--- start of DATASET EXCERPT ---
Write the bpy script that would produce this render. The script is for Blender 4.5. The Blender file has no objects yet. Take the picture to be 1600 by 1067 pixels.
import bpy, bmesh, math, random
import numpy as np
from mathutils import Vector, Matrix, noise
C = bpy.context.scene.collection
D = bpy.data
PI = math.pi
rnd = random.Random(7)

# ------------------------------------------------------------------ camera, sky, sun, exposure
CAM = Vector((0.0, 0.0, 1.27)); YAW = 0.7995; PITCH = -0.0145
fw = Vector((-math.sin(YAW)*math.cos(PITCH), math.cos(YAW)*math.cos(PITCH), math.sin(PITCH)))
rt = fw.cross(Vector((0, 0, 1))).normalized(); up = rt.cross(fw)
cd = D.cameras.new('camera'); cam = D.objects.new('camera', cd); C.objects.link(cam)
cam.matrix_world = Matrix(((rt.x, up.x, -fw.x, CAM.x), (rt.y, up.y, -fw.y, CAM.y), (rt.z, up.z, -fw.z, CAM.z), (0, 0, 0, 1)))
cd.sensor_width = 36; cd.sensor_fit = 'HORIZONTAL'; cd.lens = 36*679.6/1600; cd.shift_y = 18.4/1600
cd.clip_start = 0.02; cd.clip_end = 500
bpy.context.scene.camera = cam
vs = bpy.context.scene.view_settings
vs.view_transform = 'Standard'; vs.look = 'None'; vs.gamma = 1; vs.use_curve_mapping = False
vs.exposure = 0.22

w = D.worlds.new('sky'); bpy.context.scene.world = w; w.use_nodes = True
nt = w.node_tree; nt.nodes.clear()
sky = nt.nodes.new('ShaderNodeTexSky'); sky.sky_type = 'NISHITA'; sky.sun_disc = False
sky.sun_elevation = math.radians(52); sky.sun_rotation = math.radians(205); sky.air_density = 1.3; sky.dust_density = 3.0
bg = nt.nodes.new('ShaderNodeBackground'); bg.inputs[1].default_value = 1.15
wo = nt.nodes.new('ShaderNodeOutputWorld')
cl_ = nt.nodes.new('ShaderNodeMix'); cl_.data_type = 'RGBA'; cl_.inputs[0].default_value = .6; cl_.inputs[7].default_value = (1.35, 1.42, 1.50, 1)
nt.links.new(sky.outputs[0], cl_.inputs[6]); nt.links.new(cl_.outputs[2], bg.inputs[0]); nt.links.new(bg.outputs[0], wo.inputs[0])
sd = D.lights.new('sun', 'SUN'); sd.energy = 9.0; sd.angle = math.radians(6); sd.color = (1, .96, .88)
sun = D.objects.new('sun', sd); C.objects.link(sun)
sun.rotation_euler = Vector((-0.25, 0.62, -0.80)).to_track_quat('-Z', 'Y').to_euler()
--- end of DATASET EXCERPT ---
**GIVEN TASK:**
Transcribe the whole listing with nothing added or left out.

**THE REPLY:**
Write the bpy script that would produce this render. The script is for Blender 4.5. The Blender file has no objects yet. Take the picture to be 1600 by 1067 pixels.
import bpy, bmesh, math, random
import numpy as np
from mathutils import Vector, Matrix, noise
C = bpy.context.scene.collection
D = bpy.data
PI = math.pi
rnd = random.Random(7)

# ------------------------------------------------------------------ camera, sky, sun, exposure
CAM = Vector((0.0, 0.0, 1.27)); YAW = 0.7995; PITCH = -0.0145
fw = Vector((-math.sin(YAW)*math.cos(PITCH), math.cos(YAW)*math.cos(PITCH), math.sin(PITCH)))
rt = fw.cross(Vector((0, 0, 1))).normalized(); up = rt.cross(fw)
cd = D.cameras.new('camera'); cam = D.objects.new('camera', cd); C.objects.link(cam)
cam.matrix_world = Matrix(((rt.x, up.x, -fw.x, CAM.x), (rt.y, up.y, -fw.y, CAM.y), (rt.z, up.z, -fw.z, CAM.z), (0, 0, 0, 1)))
cd.sensor_width = 36; cd.sensor_fit = 'HORIZONTAL'; cd.lens = 36*679.6/1600; cd.shift_y = 18.4/1600
cd.clip_start = 0.02; cd.clip_end = 500
bpy.context.scene.camera = cam
vs = bpy.context.scene.view_settings
vs.view_transform = 'Standard'; vs.look = 'None'; vs.gamma = 1; vs.use_curve_mapping = False
vs.exposure = 0.22

w = D.worlds.new('sky'); bpy.context.scene.world = w; w.use_nodes = True
nt = w.node_tree; nt.nodes.clear()
sky = nt.nodes.new('ShaderNodeTexSky'); sky.sky_type = 'NISHITA'; sky.sun_disc = False
sky.sun_elevation = math.radians(52); sky.sun_rotation = math.radians(205); sky.air_density = 1.3; sky.dust_density = 3.0
bg = nt.nodes.new('ShaderNodeBackground'); bg.inputs[1].default_value = 1.15
wo = nt.nodes.new('ShaderNodeOutputWorld')
cl_ = nt.nodes.new('ShaderNodeMix'); cl_.data_type = 'RGBA'; cl_.inputs[0].default_value = .6; cl_.inputs[7].default_value = (1.35, 1.42, 1.50, 1)
nt.links.new(sky.outputs[0], cl_.inputs[6]); nt.links.new(cl_.outputs[2], bg.inputs[0]); nt.links.new(bg.outputs[0], wo.inputs[0])
sd = D.lights.new('sun', 'SUN'); sd.energy = 9.0; sd.angle = math.radians(6); sd.color = (1, .96, .88)
sun = D.objects.new('sun', sd); C.objects.link(sun)
sun.rotation_euler = Vector((-0.25, 0.62, -0.80)).to_track_quat('-Z', 'Y').to_euler()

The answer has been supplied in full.